In summer 1991, in the poorest part of the Mississippi Delta, 11-year-old Evans was hard at work in her first job picking cotton.
“That part of Mississippi is stuck in a particular time,” said Evans as she reminisces on that season of her life. Her younger self was determined to help pay for her siblings’ clothing, so on her first day, she chopped cotton.
As the youngest and the only female in the group, she did the best she could, only to get fired on her first day. “They said chop cotton,” said Evans as she shook her head. “I was supposed to chop the weeds of the cotton.” She was sent home immediately after; however, she came back the next summer ready to try again.
“I grew up working hard,” said Evans. “As poor as we were, I didn’t know it.”
When she got to high school and heard other students speak about college, she didn't really know much about it.
“I heard people talk about college, and I didn’t know what college was. I said, ‘Is it in Walmart?’ because Walmart was 30 minutes away from my town,” said Evans.
She turned to her best friend, Daniel, for answers about this college phenomenon. “Buddy, where’s college?”
“Whatever I do, you do. I’m going to make sure you get there,” she recalled Daniel telling her. He told her they were both going to Jackson State.
Evans applied to various schools and got into every single one of them, including Harvard. “I didn’t know it was a big deal,” she said. Her mother didn’t want her going to college at all “because it was so different from her way of life.”
Evans ended up attending Jackson State University and earning a degree in elementary education in 2002. She went on to earn her master's in early childhood education in 2004 and earned her doctorate in educational leadership from Argosy University in 2010.
“I know what it’s like for our students to not have their education celebrated,” said Evans. She was always a straight-A student – even though she never studied. “I was ridiculed for it (not studying) because that’s not going to help me in the fields. It’s not going to help me and the way of life that the people in town I knew.”
Because of Evans background, she hopes to be an example of becoming a better version of herself with education.
“I’m an example of ‘How do you move past that?’ I’m an example of ‘that doesn’t have to define who you are forever.'” said Evans. “I always want to help children like me, like my siblings and like my cousins.”
There are two school buses that are parked at the backdoor to Evan’s office. SSIS Mental Health and First Aid Paraprofessional Aide Latosha Robinson-Butler, and Evans are the designated bus drivers. “Not only do I drive the bus, I also became a qualified trainer so I can teach others to drive the bus,” Evans said.
When SSIS was short staffed with bus drivers, she took matters into her own hands. “That’s not what’s going to shut my school down,” said Evans.

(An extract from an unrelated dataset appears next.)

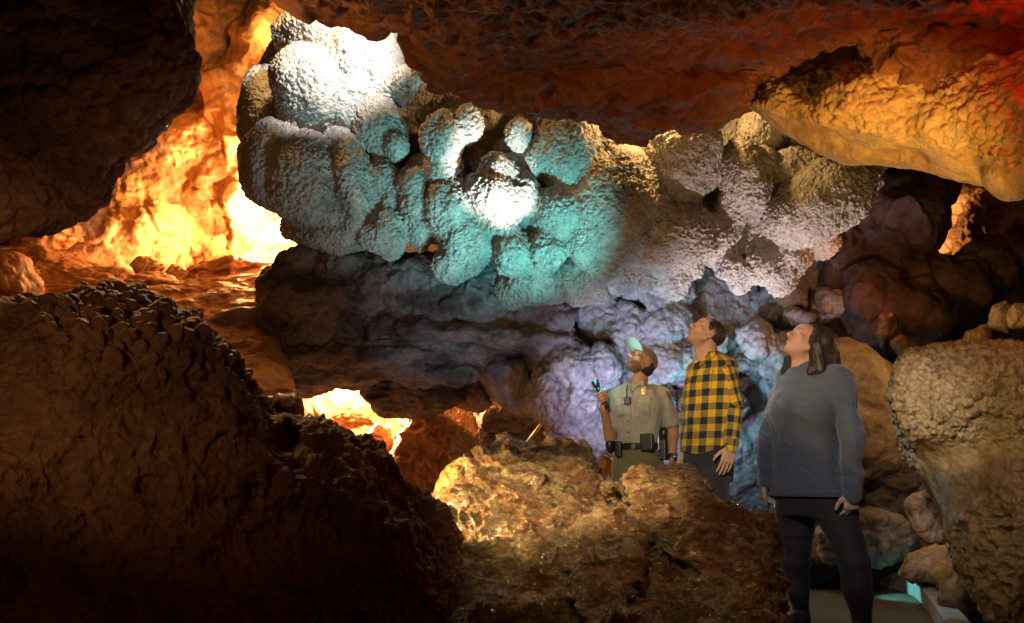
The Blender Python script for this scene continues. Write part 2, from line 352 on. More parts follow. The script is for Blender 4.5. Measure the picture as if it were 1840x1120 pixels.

In her office, there's a mini kitchenette. “I do a lot of cooking. I cook for my staff and students,” said Evans. “A lot of our families are homeless. Ms. Tasha and I often cook so they have hot food for the weekend.”
When students return home, she makes sure to hand them the hot meal along with non-perishable foods.
Currently, SSIS is collaborating with All Faiths Food Bank to provide food for the staff, students, families and the community. The charter school currently has two food pantries.
“I knew from my experience from being a first-year teacher in the Mississippi Delta that I never had enough money for food,” said Evans. “I want my families to use the pantries like a store.”
In her efforts to give kids a better life, Evans remains passionate about helping not just them, but their entire families. One of her plans is to open a laundromat for families to wash their clothes while having a student-teacher conference and cooking spaghetti dinners for the staff, students and their families.
“Having our parents rediscover their value, I think, is going to be the next part of this journey: We will elevate our students,” said Evans.